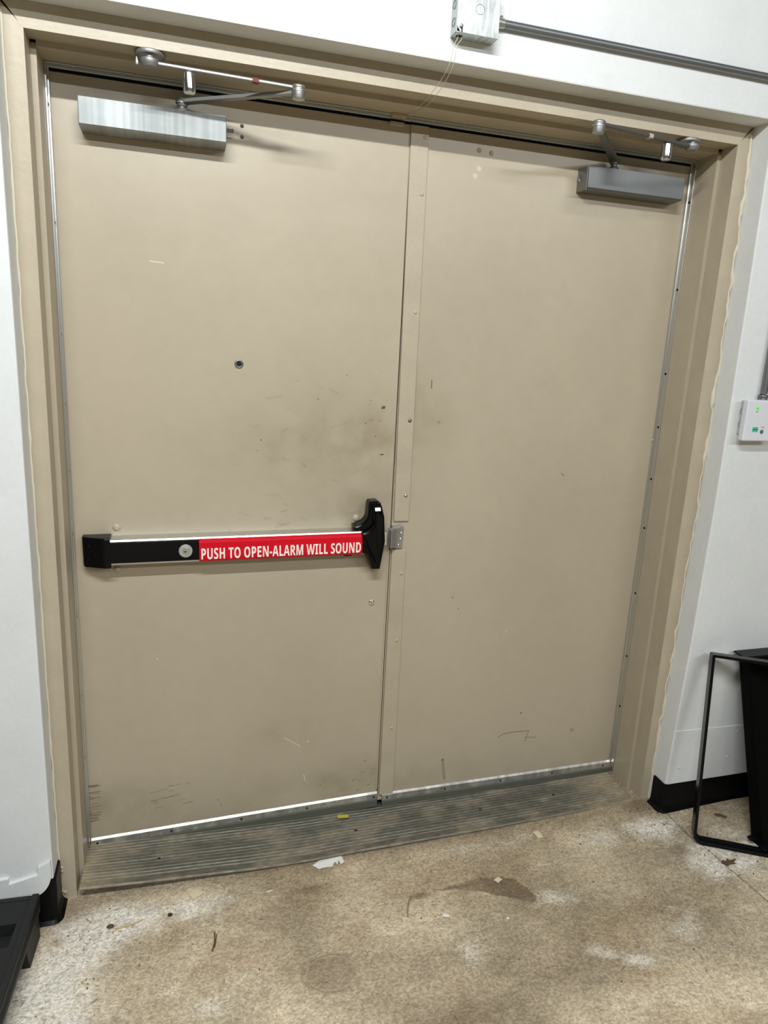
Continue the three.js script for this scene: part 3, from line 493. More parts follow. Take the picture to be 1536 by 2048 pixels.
// ---------------------------------------------------------------- panic bar
{
  const t = thing('panic_bar', 'black and red push-to-open exit bar across the left door leaf', 'exit bar', [-0.46, 0.938, 0]); t.rotation.z = 0.0095;
  // housing: open aluminium channel section, extruded along x
  const housing = obj('housing', extrude([[0, -0.0355], [0.047, -0.0355], [0.0495, -0.033], [0.0495, -0.030], [0.044, -0.030], [0.044, 0.030], [0.0495, 0.030], [0.0497, 0.0312], [0.0472, 0.0352], [0, 0.035]], 0.73, 0.0004)
    .applyMatrix4(new THREE.Matrix4().set(0, 0, 1, -0.36, 0, 1, 0, 0, 1, 0, 0, 0.0006, 0, 0, 0, 1)), matAlu, t); housing.geometry = creased(housing.geometry);
  obj('cover_plate', [bx(-0.352, -0.112, -0.0295, 0.0295, 0.042, 0.0525, 0.0025), bx(-0.352, -0.112, 0.0215, 0.0228, 0.0515, 0.0532, 0.0004)], matBlackGloss, t);
  const pad = obj('push_pad', extrude([[0.03, -0.0345], [0.0525, -0.0345], [0.0575, -0.0305], [0.0605, -0.021], [0.0605, 0.021], [0.0585, 0.0285], [0.053, 0.0315], [0.03, 0.0315]], 0.465, 0.0006)
    .applyMatrix4(new THREE.Matrix4().set(0, 0, 1, -0.1125, 0, 1, 0, 0, 1, 0, 0, 0, 0, 0, 0, 1)), matRed, t); pad.geometry = creased(pad.geometry); pad.userData.label = 'red push pad with white lettering';
  obj('pad_ridge', bx(-0.112, 0.352, 0.0208, 0.0222, 0.0598, 0.0612, 0.0005), matRed, pad);
  const font = await new FontLoader().loadAsync('fonts/droid/droid_sans_bold.typeface.json');
  const tg = new TextGeometry('PUSH TO OPEN-ALARM WILL SOUND', { font, size: 0.03, depth: 0.0007, curveSegments: 6, bevelEnabled: false });
  tg.computeBoundingBox(); const bb = tg.boundingBox, wid = bb.max.x - bb.min.x, hei = bb.max.y - bb.min.y;
  tg.translate(-bb.min.x, -bb.min.y, 0).scale(0.456 / wid, 0.0325 / hei, 1).translate(-0.1075, -0.0262, 0.0604);
  obj('lettering', tg, matWhitePrint, pad);
  obj('pad_stop', bx(0.30, 0.325, -0.040, -0.034, 0.03, 0.046, 0.001), matBlackSatin, t);
  // end cap, tapering toward the hinge side
  const cap = new THREE.Shape(); cap.moveTo(-0.36, 0); cap.lineTo(-0.342, 0); cap.lineTo(-0.342, 0.0545); cap.lineTo(-0.356, 0.0545); cap.lineTo(-0.362, 0.053); cap.lineTo(-0.404, 0.034); cap.quadraticCurveTo(-0.4155, 0.028, -0.4155, 0.016); cap.lineTo(-0.4155, 0); cap.closePath();
  const cg = extrude(cap, 0.078, 0.0035).applyMatrix4(new THREE.Matrix4().set(1, 0, 0, 0, 0, 0, 1, -0.0395, 0, 1, 0, 0, 0, 0, 0, 1));
  const capM = obj('end_cap', creased(warp(cg, (v) => { if (v.y > 0 && v.x < -0.38) v.y -= 0.0; })), matBlackGloss, t);
  for (const y of [0.018, -0.02]) obj('screw', cyl(0.0035, 0.0035, 0.001, -0.396, y, 0.0375, 'z').rotateY(0), matBlackSatin, capM);
  // key cylinder
  const kc = obj('key_cylinder', lathe([[0, 0.0575], [0.0165, 0.0575], [0.0185, 0.0565], [0.019, 0.05]], 'z', -0.149, -0.001, 0), matGalv, t); kc.userData.label = 'silver key cylinder';
  obj('plug', lathe([[0, 0.0595], [0.0095, 0.0595], [0.0102, 0.0588], [0.0102, 0.057]], 'z', -0.147, -0.0, 0), matAlu, kc);
  obj('keyhole', rbox(0.008, 0.0028, 0.0008, -0.15, -0.002, 0.0596, 0.0003), matHole, kc);
  // latch head: flared base and raised column
  const lx = (x, y) => [x + 0.46 - 0.065 * (y - 0.951), y - 0.938];
  const base = new THREE.Shape(); base.moveTo(...lx(-0.128, 0.9835)); base.lineTo(...lx(-0.112, 0.9705)); base.lineTo(...lx(-0.112, 0.906)); base.lineTo(...lx(-0.096, 0.903)); base.lineTo(...lx(-0.08, 0.852)); base.lineTo(...lx(-0.052, 0.850)); base.lineTo(...lx(-0.036, 0.94)); base.lineTo(...lx(-0.036, 1.02)); base.lineTo(...lx(-0.043, 1.056)); base.quadraticCurveTo(...lx(-0.046, 1.063), ...lx(-0.054, 1.064)); base.lineTo(...lx(-0.074, 1.063)); base.quadraticCurveTo(...lx(-0.08, 1.06), ...lx(-0.081, 1.05)); base.lineTo(...lx(-0.085, 1.02)); base.quadraticCurveTo(...lx(-0.091, 0.996), ...lx(-0.128, 0.9885)); base.closePath();
  const colm = new THREE.Shape(); colm.moveTo(...lx(-0.109, 0.969)); colm.lineTo(...lx(-0.108, 0.908)); colm.lineTo(...lx(-0.095, 0.905)); colm.lineTo(...lx(-0.0785, 0.853)); colm.lineTo(...lx(-0.0535, 0.852)); colm.lineTo(...lx(-0.038, 0.942)); colm.lineTo(...lx(-0.038, 1.018)); colm.lineTo(...lx(-0.043, 1.052)); colm.lineTo(...lx(-0.069, 1.052)); colm.lineTo(...lx(-0.071, 0.995)); colm.quadraticCurveTo(...lx(-0.078, 0.978), ...lx(-0.109, 0.972)); colm.closePath();
  const gB = extrude(base, 0.034, 0.006).translate(0, 0, 0.006), gC = extrude(colm, 0.052, 0.006).translate(0, 0, 0.0065);
  warp(gC, (v) => { if (v.z > 0.05 && v.y > 0.10) v.z -= (v.y - 0.10) * 0.55; if (v.z > 0.05 && v.y < -0.05) v.z -= (-0.05 - v.y) * 0.35; });
  const head = obj('latch_head', [creased(gB), creased(gC)], matBlackGloss, t);
  obj('glint_plate', rbox(0.017, 0.011, 0.002, 0, 0, 0, 0.0004).rotateX(-0.5).translate(0.3945, 0.1065, 0.0675), matAlu, head);  // silver plate standing for the lamp reflection on the sloped top
  const lb = obj('latch_bolt', [bx(0.418, 0.437, -0.016, 0.026, 0.010, 0.036, 0.004), bx(0.418, 0.432, -0.026, -0.010, 0.008, 0.024, 0.002)], matChrome, t); lb.userData.label = 'bright steel latch bolt';
}

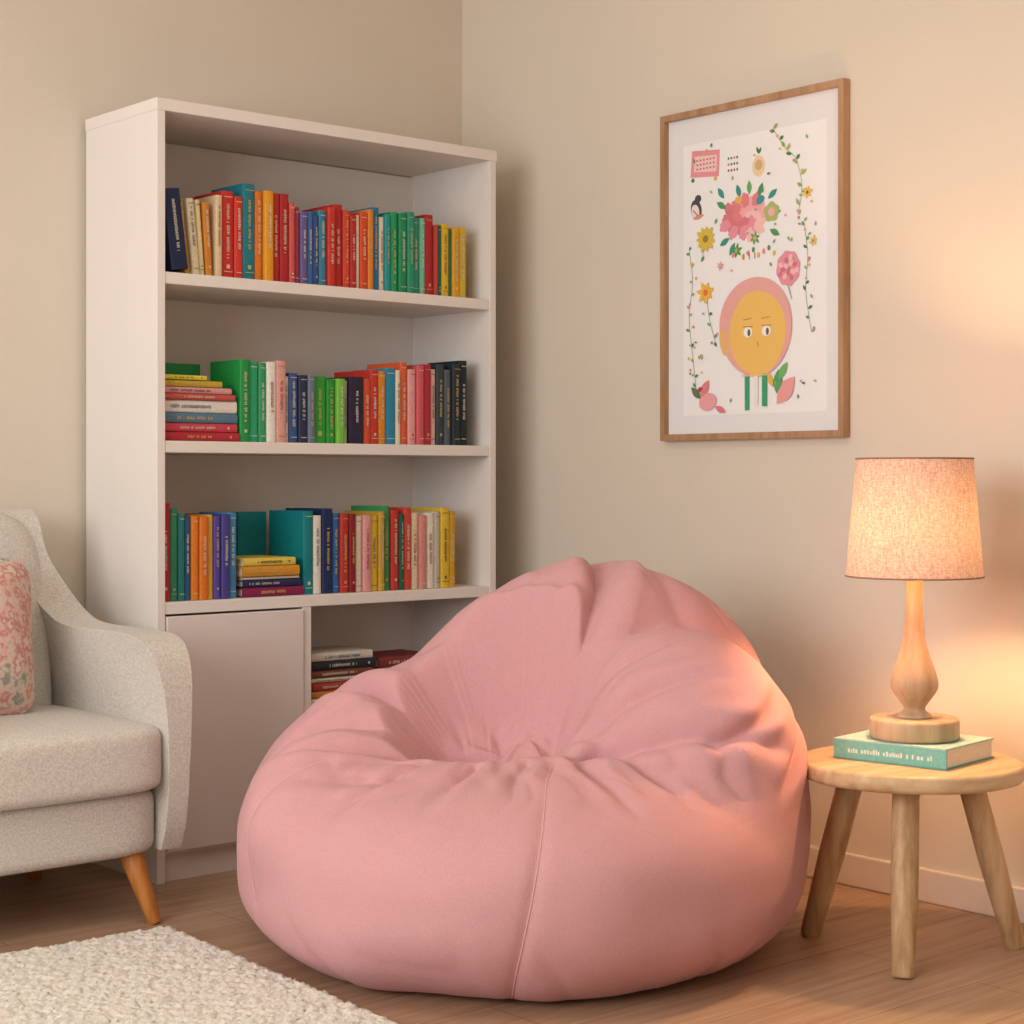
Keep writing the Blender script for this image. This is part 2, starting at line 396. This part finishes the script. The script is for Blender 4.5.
flower(.52,.59,.018,'#5f9f6a','#e8b04a',6); flower(.42,.56,.018,'#4a8f4a','#e8b04a',6)
for i in range(9): disc(.40+i*.028,.548+.010*math.sin(i*2.1),.005,.007,['#e9808c','#5f8f4a','#e8b04a'][i%3],10)
for i in range(3): line((.46+i*.03,.53),(.46+i*.03,.548),.003,'#8a6a5a')
vine([(.62,.90),(.68,.84),(.74,.80),(.77,.72),(.75,.64)],13)
vine([(.78,.62),(.80,.52),(.79,.42),(.82,.30)],11,.013)
vine([(.15,.58),(.17,.48),(.15,.38),(.17,.26),(.19,.16)],12,.013)
vine([(.25,.60),(.22,.54)],3,.016); vine([(.25,.44),(.27,.36),(.31,.28)],6,.014)
flower(.247,.607,.034,'#d9b93a','#8a7a2a',11); flower(.247,.445,.030,'#efb43c','#d9702c',7)
flower(.33,.52,.012,'#e9a0a8','#d9b93a',6); flower(.80,.70,.016,'#f0c04a','#8a5a2a',6); flower(.83,.56,.014,'#e8c04a','#6a8ac0',6)
disc(.70,.49,.036,.042,'#e58f9e',24,0,.05,8)
for i in range(14):
    a=i*2.4; r=.03*math.sqrt(i/14); disc(.70+r*math.cos(a)/PW,.49+r*math.sin(a)/PH,.008,.006,'#f3bcc0' if i%2 else '#cf6c80',10,a)
line((.70,.44),(.72,.40),.002,'#5d8a52')
disc(.525,.33,.116,.122,'#e5a49e',40,.25,.012,3)
disc(.535,.312,.090,.102,'#eebd5c',40,0,.008,4)
disc(.355,.29,.016,.034,'#e8b070',16,.2)
for s in (.485,.585):
    disc(s,.315,.014,.013,'#f6f2ea',18); disc(s+.006,.313,.005,.009,'#5a5650',14); line((s-.026,.332),(s+.026,.330),.002,'#8a5a38')
    line((s-.026,.352),(s+.02,.355),.0022,'#b5803c')
line((.535,.285),(.545,.27),.002,'#a8602c')
line((.48,.19),(.48,.085),.014,'#2f9a6a'); line((.575,.19),(.575,.095),.016,'#2f9a6a'); line((.53,.185),(.53,.10),.012,'#f0e8e0')
line((.45,.187),(.61,.187),.003,'#e9c86a')
disc(.26,.115,.030,.022,'#e9a0a4',20,.2); leaf(.22,.13,.05,.012,1.0,'#e07a80'); leaf(.22,.125,.045,.010,2.4,'#5a6a4a'); leaf(.30,.10,.04,.008,-.4,'#d9707f'); leaf(.2,.15,.02,.006,.3,'#b5303c')
leaf(.64,.10,.085,.022,.85,'#e89a98'); leaf(.64,.13,.06,.014,1.45,'#4a9a5c'); leaf(.65,.17,.05,.010,1.0,'#6ab05c'); leaf(.62,.15,.04,.008,2.0,'#e8b04a')
for i in range(60):
    s=random.uniform(.14,.86);t=random.uniform(.10,.88)
    if abs(s-.51)<.24 and abs(t-.33)<.17: continue
    if random.random()<.5: disc(s,t,.0035,.003,random.choice(['#e8b04a','#e58f9e','#7fae5c','#8ab0c8']),8)
    else: leaf(s,t,.012,.0028,random.uniform(0,3),random.choice(GR))
pa.make('print',M_print,pf,vcol=True)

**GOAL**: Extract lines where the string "script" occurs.

**SOLVED PROBLEM**:
Continue the three.js script for this scene: part 3, from line 493. More parts follow. Take the picture to be 1536 by 2048 pixels.
Keep writing the Blender script for this image. This is part 2, starting at line 396. This part finishes the script. The script is for Blender 4.5.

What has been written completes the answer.